Well, static service locators disguised as "facades" are a bad design. Rebuilding entire backend in Node for that reason alone is dumb. Laravel features a PSR-compliant DI container and supports dependency injection with autowiring, you can very well write a nice, decoupled, SOLID code using Laravel. But it's rather not the thing people have in mind when picking it over Symfony or Laminas.


You can of course take a TDD approach with Laravel. I think I know what you're getting at, but I do find the Laravel has a lot out of the box now that I would otherwise have to write from scratch. I suppose the Spatie packages (for example) fill some of those gaps. I hadn't heard of Laminas before


Laminas is Zend rebranding :)


Why would you care how many global functions there are in PHP? Just namespace your own functions and the whole "issue" will instantly disappear.

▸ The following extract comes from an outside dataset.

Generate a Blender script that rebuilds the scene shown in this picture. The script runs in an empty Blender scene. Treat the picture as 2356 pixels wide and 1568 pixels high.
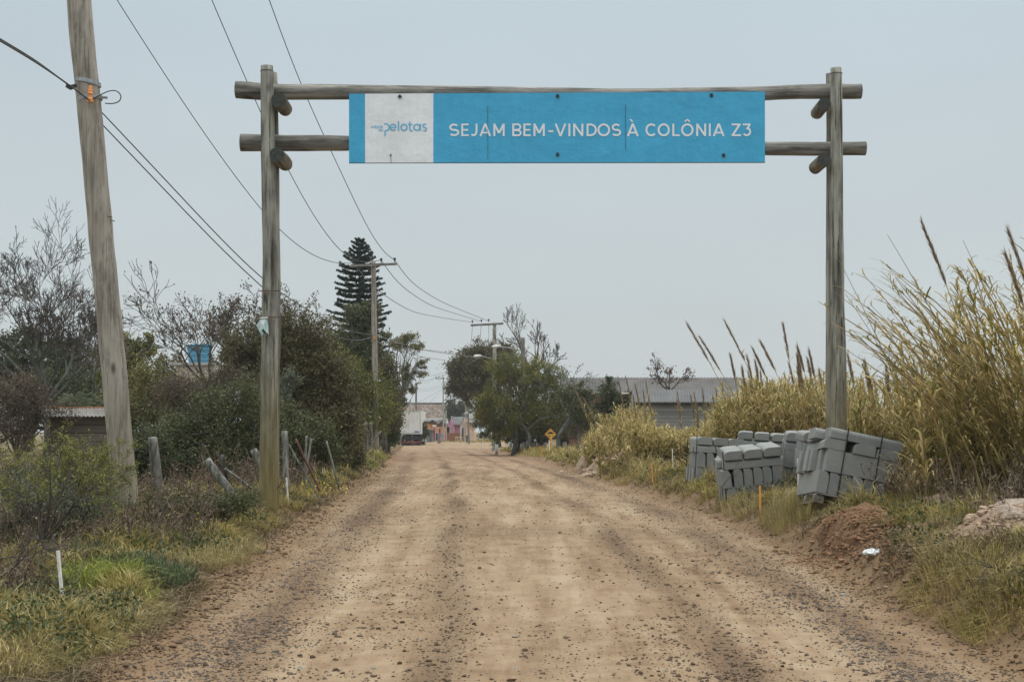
import bpy, math, random
import numpy as np
from mathutils import Vector, Matrix, Euler

# ------------------------------------------------------------------ camera, world, sun
SC = bpy.context.scene
COL = SC.collection
F, CX, HV, CZ = 3272.0, 1178.0, 985.0, 1.74      # focal length and horizon in photo units, eye height (m)
cam = bpy.data.objects.new('camera', bpy.data.cameras.new('camera'))
COL.objects.link(cam)
cam.location = (0, 0, CZ); cam.rotation_euler = (math.pi/2, 0, 0)
cam.data.sensor_width = 36; cam.data.lens = F/2356*36
cam.data.shift_y = (HV-784)/2356
cam.data.clip_start = 0.1; cam.data.clip_end = 6000
SC.camera = cam

W = bpy.data.worlds.new('World'); SC.world = W; W.use_nodes = True
SUN_EL, SUN_AZ = 68, 35
nt = W.node_tree; nt.nodes.clear()
wo = nt.nodes.new('ShaderNodeOutputWorld')
sky = nt.nodes.new('ShaderNodeTexSky'); sky.sky_type = 'NISHITA'; sky.sun_disc = False
sky.sun_elevation = math.radians(SUN_EL); sky.sun_rotation = math.radians(SUN_AZ)
sky.air_density = 1.2; sky.dust_density = 4
b1 = nt.nodes.new('ShaderNodeBackground'); b1.inputs[1].default_value = 0.012
nt.links.new(sky.outputs[0], b1.inputs[0])
tc = nt.nodes.new('ShaderNodeTexCoord'); sx = nt.nodes.new('ShaderNodeSeparateXYZ')
nt.links.new(tc.outputs['Generated'], sx.inputs[0])
cr = nt.nodes.new('ShaderNodeValToRGB'); nt.links.new(sx.outputs[2], cr.inputs[0])
el = cr.color_ramp.elements
el[0].position = 0.0; el[0].color = (.575, .620, .634, 1)      # overcast deck: paler low down, brighter overhead
el[1].position = 1.0; el[1].color = (2.45, 2.52, 2.50, 1)
for p, c in ((.10, (.540, .600, .620, 1)), (.20, (.520, .590, .622, 1)), (.29, (.508, .592, .640, 1)), (.46, (1.12, 1.20, 1.22, 1))):
    e = el.new(p); e.color = c
b2 = nt.nodes.new('ShaderNodeBackground'); b2.inputs[1].default_value = 1.0
wn = nt.nodes.new('ShaderNodeTexNoise'); wn.inputs['Scale'].default_value = 2.2; wn.inputs['Detail'].default_value = 3
wm = nt.nodes.new('ShaderNodeMapping'); wm.inputs['Scale'].default_value = (1, 1, 3); nt.links.new(tc.outputs['Generated'], wm.inputs[0]); nt.links.new(wm.outputs[0], wn.inputs['Vector'])
mr = nt.nodes.new('ShaderNodeMapRange'); mr.inputs[1].default_value = .3; mr.inputs[2].default_value = .7; mr.inputs[3].default_value = .915; mr.inputs[4].default_value = 1.0; nt.links.new(wn.outputs[0], mr.inputs[0])
nt.links.new(cr.outputs[0], b2.inputs[0]); nt.links.new(mr.outputs[0], b2.inputs[1])          # faint cloud structure
ad = nt.nodes.new('ShaderNodeAddShader')
nt.links.new(b1.outputs[0], ad.inputs[0]); nt.links.new(b2.outputs[0], ad.inputs[1]); nt.links.new(ad.outputs[0], wo.inputs[0])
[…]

Do you think the problem is that I want the function name mysql_real_escape_string for myself? No, I just don't want thousands of confusingly named, completely worthless and/or actively harmful functions to always be in scope.


> No, I just don't want thousands of confusingly named, completely worthless and/or actively harmful functions to always be in scope.

Again, why would you care whether some functions that you don't use are available should you want to use them someday? It's not as if there's a huge list of thousands of functions stapled to the beginning of all your code files that you have to scroll for 5 minutes before reaching your code.